REQUEST: Retype only the lines running from the line that contains "Write a Blender" to the line that contains "PI = math.pi", inclusive, and leave the pictures behind.

DATA FOR THIS TASK:
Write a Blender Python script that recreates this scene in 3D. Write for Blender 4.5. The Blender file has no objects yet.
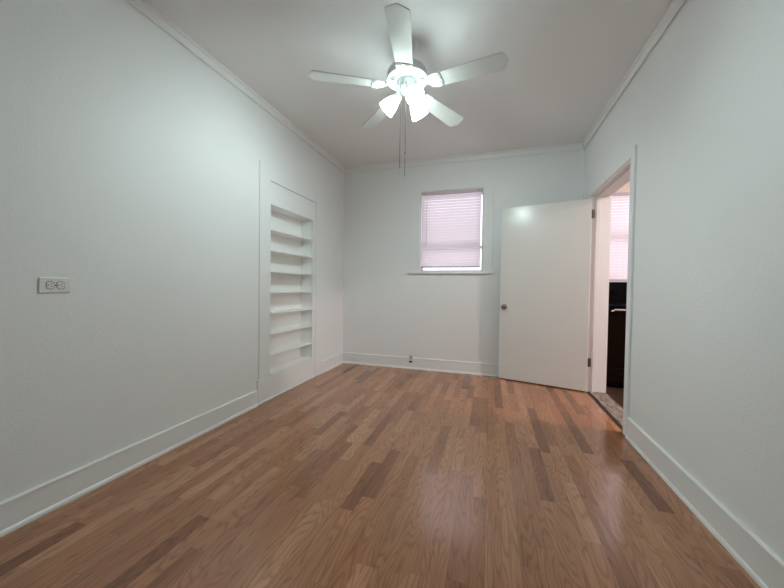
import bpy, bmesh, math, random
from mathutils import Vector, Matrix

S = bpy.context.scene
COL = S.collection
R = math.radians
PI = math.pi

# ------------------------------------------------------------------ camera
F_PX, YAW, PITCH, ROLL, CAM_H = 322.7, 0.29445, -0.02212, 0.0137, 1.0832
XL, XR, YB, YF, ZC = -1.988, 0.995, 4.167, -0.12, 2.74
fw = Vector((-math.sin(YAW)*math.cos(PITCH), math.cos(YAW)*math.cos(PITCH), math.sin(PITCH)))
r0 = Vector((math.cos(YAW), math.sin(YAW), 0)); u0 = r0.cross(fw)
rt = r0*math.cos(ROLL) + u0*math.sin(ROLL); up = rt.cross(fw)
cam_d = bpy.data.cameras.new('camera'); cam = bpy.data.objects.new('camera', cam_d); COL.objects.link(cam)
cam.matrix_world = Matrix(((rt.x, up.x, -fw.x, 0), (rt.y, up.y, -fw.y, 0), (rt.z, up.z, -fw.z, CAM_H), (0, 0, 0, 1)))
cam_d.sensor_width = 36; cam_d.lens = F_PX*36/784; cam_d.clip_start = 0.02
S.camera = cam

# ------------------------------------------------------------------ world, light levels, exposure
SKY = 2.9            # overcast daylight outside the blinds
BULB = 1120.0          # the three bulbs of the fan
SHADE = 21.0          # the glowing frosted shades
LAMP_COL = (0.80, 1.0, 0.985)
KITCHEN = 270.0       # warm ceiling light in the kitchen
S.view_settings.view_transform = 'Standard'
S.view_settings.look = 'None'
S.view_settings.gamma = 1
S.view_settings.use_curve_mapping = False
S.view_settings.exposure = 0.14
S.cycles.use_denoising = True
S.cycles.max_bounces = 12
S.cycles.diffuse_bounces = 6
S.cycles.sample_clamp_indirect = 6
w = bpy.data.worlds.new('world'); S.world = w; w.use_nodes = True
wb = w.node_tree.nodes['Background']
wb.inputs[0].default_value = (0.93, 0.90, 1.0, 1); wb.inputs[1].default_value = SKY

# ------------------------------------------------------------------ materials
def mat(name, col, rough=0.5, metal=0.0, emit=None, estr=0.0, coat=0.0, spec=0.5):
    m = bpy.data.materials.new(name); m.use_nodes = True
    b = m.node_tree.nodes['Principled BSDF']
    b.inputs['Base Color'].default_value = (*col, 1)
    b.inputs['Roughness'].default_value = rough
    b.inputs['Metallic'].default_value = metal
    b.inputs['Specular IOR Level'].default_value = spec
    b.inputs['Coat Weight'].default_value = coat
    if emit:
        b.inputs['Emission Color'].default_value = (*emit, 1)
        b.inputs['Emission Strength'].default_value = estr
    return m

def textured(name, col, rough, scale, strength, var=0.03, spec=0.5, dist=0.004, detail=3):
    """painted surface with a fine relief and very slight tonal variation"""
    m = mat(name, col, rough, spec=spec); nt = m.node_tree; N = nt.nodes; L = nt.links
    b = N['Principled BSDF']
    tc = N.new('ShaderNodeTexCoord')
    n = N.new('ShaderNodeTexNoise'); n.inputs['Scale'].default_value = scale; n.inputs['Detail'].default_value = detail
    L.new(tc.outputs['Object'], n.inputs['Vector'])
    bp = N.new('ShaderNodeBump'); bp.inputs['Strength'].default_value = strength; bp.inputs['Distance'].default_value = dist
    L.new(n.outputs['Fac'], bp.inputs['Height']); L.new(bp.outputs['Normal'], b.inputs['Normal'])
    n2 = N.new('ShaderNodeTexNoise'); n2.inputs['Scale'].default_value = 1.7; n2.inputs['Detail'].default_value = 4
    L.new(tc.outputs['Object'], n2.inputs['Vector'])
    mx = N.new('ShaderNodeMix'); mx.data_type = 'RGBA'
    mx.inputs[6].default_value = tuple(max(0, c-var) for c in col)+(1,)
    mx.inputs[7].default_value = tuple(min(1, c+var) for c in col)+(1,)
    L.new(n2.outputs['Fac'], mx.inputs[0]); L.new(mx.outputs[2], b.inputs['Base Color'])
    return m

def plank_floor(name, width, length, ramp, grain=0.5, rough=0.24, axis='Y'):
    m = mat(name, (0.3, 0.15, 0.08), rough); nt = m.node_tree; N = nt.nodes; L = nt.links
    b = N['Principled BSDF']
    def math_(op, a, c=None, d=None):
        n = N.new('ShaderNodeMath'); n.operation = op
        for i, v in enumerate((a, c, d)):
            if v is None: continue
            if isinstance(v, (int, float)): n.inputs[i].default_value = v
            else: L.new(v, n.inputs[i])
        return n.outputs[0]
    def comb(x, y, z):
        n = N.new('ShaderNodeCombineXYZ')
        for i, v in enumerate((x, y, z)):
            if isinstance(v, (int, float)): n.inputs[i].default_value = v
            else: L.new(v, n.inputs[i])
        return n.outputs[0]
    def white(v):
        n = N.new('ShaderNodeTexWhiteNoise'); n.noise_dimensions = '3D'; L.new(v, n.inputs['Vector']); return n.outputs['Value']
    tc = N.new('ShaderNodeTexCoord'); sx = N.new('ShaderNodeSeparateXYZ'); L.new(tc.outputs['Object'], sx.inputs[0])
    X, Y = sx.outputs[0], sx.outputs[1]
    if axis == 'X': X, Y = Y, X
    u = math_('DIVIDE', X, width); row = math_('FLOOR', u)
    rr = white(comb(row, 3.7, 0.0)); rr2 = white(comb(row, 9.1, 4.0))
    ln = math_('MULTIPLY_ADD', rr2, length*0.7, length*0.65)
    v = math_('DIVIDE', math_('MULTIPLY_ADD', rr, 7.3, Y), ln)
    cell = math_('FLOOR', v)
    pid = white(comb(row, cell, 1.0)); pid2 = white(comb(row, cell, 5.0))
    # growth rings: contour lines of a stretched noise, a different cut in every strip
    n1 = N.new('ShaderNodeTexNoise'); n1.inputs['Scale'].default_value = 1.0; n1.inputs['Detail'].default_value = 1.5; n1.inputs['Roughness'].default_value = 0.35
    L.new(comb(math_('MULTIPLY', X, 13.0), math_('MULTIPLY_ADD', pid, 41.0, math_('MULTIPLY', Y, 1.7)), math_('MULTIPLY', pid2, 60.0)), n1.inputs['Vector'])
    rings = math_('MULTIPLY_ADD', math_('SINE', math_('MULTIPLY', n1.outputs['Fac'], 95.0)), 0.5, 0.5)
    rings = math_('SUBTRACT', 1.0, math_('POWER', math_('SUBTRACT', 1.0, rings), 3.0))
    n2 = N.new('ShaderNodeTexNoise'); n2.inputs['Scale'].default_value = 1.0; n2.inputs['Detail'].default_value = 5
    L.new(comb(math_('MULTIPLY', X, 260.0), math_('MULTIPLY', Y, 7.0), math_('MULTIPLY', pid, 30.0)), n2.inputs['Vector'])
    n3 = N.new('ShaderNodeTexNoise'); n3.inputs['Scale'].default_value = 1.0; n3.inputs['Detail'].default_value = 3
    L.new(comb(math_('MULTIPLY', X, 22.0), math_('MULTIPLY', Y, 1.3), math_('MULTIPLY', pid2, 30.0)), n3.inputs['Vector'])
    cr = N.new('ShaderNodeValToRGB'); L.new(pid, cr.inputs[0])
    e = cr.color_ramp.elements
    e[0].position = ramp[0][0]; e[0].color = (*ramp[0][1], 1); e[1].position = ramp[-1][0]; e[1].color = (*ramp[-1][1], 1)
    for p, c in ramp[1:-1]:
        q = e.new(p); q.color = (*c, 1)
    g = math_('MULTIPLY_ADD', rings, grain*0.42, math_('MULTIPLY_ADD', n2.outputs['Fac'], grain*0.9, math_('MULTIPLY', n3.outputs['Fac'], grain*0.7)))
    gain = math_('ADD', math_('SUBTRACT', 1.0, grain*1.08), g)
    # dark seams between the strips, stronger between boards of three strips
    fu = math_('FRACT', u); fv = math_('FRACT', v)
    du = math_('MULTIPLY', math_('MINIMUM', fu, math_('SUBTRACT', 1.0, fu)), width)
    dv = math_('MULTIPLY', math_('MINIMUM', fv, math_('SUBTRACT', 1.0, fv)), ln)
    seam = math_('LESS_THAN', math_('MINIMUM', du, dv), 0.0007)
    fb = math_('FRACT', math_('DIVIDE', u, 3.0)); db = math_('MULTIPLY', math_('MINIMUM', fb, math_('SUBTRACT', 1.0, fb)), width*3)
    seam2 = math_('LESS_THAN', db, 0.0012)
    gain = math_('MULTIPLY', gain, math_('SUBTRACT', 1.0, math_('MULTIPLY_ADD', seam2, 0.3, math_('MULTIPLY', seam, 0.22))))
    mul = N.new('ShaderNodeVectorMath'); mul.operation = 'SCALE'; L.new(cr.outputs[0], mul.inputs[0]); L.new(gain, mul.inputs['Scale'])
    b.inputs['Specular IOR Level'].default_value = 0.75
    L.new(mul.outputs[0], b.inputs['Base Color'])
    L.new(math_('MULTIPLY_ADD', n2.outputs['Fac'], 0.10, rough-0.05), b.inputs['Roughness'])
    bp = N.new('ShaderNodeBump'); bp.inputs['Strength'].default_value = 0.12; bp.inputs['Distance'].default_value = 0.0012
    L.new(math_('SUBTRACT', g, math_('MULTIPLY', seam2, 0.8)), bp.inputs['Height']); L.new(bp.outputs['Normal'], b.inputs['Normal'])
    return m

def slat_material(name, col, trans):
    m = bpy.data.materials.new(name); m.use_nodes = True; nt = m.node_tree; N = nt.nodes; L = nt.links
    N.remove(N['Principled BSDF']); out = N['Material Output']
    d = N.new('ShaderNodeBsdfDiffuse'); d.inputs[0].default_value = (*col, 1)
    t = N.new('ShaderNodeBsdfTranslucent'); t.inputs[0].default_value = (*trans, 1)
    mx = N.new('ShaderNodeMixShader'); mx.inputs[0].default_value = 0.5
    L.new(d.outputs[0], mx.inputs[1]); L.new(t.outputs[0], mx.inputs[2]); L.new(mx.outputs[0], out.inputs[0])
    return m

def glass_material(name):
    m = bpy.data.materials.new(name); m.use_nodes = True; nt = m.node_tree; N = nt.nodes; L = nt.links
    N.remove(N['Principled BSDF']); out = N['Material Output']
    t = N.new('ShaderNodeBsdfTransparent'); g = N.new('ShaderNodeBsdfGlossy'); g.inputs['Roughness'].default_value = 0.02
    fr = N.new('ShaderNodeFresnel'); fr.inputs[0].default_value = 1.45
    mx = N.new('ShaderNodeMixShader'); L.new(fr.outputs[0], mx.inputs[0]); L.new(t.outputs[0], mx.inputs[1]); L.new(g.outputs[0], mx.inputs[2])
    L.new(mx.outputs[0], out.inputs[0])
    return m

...

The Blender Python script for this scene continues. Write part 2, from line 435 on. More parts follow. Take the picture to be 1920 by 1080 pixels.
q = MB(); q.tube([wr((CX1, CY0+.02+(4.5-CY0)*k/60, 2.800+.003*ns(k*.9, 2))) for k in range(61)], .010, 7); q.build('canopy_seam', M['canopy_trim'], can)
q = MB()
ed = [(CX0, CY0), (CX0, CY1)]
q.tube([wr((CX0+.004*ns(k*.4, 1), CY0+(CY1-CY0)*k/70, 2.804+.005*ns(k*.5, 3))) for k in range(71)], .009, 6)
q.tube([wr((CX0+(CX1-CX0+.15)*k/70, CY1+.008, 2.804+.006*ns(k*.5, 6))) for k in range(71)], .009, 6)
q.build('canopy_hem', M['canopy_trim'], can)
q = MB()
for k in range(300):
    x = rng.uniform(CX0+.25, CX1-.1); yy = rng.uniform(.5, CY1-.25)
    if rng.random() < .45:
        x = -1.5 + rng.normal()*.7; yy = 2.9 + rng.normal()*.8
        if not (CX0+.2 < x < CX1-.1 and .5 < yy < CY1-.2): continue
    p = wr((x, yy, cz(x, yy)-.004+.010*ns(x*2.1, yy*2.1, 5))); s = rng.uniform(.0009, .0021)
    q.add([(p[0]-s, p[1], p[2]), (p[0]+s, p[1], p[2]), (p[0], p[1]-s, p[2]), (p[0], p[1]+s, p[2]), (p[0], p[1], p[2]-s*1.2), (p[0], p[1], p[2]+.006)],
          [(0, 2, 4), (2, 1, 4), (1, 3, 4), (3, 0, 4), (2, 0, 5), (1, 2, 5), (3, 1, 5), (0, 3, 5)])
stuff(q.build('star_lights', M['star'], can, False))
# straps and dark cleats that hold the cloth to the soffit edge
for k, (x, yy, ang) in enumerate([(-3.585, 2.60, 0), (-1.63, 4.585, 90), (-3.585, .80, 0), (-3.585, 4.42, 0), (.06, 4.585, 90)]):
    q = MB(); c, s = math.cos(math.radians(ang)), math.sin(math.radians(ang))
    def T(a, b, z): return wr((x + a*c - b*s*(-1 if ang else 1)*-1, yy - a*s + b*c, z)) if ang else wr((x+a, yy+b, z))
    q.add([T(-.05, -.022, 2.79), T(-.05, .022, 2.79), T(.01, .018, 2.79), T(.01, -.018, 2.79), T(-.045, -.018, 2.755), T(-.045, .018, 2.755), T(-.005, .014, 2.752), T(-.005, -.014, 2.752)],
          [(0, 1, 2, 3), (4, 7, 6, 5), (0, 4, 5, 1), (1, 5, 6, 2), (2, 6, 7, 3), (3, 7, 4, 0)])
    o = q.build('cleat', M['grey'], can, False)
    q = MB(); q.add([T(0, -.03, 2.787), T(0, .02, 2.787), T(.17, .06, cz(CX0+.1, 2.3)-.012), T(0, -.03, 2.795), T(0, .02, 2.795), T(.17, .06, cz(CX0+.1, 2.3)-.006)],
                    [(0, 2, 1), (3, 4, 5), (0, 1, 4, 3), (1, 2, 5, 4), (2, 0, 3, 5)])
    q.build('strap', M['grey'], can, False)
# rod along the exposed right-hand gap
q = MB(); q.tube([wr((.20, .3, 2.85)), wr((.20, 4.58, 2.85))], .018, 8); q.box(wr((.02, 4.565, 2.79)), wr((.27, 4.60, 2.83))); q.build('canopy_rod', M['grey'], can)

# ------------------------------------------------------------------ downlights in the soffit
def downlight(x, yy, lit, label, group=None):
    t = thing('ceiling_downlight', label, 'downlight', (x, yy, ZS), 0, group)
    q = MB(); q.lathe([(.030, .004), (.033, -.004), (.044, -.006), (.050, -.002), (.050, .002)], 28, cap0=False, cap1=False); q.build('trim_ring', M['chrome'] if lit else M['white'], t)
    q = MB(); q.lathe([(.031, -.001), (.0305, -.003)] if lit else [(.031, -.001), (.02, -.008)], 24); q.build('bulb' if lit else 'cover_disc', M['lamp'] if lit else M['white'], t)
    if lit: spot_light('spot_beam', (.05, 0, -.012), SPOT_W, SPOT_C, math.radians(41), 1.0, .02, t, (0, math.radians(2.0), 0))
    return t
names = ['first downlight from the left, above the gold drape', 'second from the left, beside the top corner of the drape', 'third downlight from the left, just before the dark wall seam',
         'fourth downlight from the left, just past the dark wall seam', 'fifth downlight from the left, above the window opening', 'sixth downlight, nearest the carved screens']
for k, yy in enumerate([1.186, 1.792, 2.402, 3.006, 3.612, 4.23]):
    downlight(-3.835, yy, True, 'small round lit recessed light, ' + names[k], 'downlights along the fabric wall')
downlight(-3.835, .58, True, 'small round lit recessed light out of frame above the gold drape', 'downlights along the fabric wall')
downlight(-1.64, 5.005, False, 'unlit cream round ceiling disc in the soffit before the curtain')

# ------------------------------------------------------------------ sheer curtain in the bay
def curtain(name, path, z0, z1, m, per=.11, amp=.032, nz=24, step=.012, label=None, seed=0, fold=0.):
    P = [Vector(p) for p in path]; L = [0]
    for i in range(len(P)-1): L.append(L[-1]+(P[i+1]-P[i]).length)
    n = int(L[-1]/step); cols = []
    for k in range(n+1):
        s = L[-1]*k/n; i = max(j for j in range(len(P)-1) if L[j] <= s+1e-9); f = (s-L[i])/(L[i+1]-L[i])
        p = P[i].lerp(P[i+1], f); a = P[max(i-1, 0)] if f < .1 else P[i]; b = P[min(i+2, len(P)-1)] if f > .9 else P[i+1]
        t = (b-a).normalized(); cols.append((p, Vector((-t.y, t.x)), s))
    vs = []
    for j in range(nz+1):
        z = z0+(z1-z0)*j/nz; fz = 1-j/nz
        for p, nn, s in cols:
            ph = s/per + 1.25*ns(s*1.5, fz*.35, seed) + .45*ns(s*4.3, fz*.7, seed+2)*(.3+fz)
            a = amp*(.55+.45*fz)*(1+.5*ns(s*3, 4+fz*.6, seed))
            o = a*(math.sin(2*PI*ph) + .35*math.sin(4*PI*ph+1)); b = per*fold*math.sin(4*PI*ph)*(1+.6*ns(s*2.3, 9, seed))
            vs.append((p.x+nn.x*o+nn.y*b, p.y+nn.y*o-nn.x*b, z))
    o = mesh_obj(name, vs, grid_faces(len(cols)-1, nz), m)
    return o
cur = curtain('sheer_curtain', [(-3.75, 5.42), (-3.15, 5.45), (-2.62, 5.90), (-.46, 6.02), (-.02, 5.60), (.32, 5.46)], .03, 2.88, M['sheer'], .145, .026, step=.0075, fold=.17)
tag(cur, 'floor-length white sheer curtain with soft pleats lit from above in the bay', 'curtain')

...

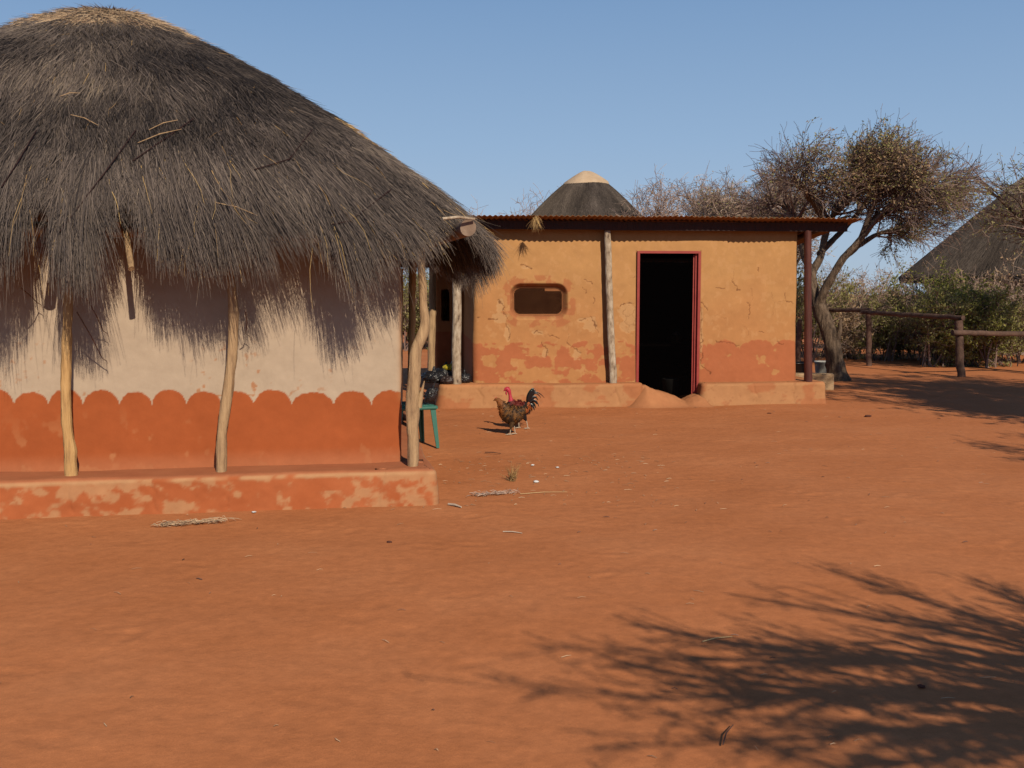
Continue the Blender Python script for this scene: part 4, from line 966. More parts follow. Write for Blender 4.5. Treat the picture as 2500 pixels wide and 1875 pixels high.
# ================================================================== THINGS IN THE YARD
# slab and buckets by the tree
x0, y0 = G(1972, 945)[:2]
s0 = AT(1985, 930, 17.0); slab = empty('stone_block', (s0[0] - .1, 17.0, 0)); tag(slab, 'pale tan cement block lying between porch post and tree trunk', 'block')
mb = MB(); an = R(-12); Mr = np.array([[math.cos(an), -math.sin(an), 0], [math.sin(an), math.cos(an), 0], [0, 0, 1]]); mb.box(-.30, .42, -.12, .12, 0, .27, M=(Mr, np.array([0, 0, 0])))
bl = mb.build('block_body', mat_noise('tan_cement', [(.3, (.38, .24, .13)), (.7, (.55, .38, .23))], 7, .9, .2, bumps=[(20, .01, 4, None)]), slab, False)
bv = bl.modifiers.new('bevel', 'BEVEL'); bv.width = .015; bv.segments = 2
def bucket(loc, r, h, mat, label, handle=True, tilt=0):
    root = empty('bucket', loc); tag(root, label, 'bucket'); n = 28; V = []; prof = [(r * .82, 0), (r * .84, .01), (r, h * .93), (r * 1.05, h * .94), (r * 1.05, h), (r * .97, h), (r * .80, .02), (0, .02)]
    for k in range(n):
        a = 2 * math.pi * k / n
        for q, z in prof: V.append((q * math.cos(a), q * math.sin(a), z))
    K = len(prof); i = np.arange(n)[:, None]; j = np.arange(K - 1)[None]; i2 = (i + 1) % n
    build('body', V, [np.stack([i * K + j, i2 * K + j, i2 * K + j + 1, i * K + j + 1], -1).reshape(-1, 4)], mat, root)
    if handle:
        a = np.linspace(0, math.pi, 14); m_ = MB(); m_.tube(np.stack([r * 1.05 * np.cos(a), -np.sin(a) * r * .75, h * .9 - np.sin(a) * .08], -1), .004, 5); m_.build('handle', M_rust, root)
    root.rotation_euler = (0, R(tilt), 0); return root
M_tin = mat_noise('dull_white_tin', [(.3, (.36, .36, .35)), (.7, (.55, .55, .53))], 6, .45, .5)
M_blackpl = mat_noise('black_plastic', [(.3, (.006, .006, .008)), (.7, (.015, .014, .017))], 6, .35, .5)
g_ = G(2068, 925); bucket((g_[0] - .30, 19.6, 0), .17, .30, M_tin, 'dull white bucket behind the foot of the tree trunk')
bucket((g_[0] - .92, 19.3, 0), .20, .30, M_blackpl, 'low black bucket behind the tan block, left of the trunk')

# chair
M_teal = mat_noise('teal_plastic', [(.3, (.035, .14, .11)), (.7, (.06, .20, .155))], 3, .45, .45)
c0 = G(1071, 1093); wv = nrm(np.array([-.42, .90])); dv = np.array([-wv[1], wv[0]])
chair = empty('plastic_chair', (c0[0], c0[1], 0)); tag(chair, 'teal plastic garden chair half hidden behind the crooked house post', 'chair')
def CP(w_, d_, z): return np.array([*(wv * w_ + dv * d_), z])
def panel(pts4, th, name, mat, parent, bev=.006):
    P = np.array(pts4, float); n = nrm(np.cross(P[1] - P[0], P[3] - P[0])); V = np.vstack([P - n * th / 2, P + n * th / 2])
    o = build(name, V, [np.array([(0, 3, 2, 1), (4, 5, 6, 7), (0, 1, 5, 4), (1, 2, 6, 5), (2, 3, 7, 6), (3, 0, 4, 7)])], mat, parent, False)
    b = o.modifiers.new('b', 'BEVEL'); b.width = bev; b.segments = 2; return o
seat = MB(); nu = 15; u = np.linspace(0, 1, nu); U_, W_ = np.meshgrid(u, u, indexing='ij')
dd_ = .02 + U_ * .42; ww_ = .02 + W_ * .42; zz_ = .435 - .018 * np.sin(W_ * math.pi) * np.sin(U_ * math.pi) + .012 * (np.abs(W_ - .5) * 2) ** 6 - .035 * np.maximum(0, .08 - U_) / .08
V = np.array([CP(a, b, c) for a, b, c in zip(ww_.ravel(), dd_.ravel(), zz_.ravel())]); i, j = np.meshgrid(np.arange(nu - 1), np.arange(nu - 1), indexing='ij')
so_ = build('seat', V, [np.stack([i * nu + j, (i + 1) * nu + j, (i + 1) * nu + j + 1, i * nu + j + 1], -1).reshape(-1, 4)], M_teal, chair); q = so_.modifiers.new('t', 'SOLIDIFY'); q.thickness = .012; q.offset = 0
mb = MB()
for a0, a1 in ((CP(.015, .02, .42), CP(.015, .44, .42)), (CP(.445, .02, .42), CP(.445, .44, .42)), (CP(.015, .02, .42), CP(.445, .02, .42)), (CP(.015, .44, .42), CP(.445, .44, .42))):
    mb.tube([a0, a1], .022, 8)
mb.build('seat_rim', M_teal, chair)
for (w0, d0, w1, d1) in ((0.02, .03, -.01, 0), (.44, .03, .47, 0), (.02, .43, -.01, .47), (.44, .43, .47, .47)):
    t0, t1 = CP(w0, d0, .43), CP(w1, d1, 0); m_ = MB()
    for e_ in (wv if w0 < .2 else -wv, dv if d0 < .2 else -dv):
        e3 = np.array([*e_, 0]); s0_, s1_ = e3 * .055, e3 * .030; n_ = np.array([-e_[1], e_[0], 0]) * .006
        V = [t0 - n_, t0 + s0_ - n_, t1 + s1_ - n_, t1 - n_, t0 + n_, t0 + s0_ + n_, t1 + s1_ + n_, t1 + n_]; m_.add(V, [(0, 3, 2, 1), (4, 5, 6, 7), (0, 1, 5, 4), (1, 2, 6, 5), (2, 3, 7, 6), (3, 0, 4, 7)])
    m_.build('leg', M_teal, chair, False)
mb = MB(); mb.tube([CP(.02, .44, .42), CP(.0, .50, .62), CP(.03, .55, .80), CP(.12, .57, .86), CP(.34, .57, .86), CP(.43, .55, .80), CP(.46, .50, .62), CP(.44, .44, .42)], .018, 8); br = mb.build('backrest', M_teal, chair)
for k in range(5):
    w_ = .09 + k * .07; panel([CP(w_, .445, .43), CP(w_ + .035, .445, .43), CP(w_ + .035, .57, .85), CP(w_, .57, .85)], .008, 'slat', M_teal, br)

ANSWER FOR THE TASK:
Write a Blender Python script that recreates this scene in 3D. Write for Blender 4.5. The Blender file has no objects yet.
import bpy, bmesh, math, random
from mathutils import Vector, Matrix

S = bpy.context.scene
COL = S.collection
R = math.radians
PI = math.pi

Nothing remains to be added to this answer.